Science, technology, engineering and mathematics, commonly known as STEM, was the focus for Hickory Creek’s Family STEM Night.

 Organizer and teacher Stormy Hall said, “The event is a great opportunity for students and their families to explore the different areas of STEM. We tried to offer many different activities for each area which included activities created by teachers and a variety of visitors from our community.”

In an effort to send the message of the importance of the STEM fields, several hands-on and minds-on activities were available for guests to enjoy.

The Escape Room activity was a popular spot, with the goal being able to open a box of locks after earning the key through various activities.

“This activity does involve teamwork, math and problem solving skills and determination,” said fifth-grade teacher Becky Collier. “Part of the reason this is popular is because it’s similar to some of their video games.”

Attendees were exposed to beekeeping, entomology, robots, droids, planetariums and electricity, just to name a few of the activities. Many of these were made available through the kindness of community volunteers.

“We are very appreciative of the many people in the community who helped us out tonight,” said Hall. “We had to reschedule because of bad weather, and they worked very well with our situation.” 

Nadeer Youssef with the TSU Nursery Research Station amazed many with his large collection of insects coming from all around the world.
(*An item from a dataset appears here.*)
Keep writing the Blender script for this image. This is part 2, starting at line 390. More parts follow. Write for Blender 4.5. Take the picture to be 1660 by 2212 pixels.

Since his father was an entomologist, he has much exposure to insect facts.
“Insects are important because they affect most aspects of our lives,” said Youssef. “They all have an ecological purpose.”
An informative presentation concerning bees was presented by beekeeper Danny Cummings.

“Beekeeping is a big challenge,” said Cummings. “I have been working with them for almost four years, after getting information from a friend, and just fell in love with the hobby.”

He shared his beekeeping materials, as well as an actual hive with the students, letting some of them put on his beekeeper hat.

One of the more challenging spots was the STEM boat building activity. Children viewed a video to learn the design process before actually constructing a boat using straws, paper, foil and craft stick. The challenge is that boat must float for a minute while holding one passenger. 

“It’s important to get students interested in STEM at a young age so they will hopefully pursue a future career in STEM,” said Hall. “STEM is an important part of our future workforce, and our students are our future.”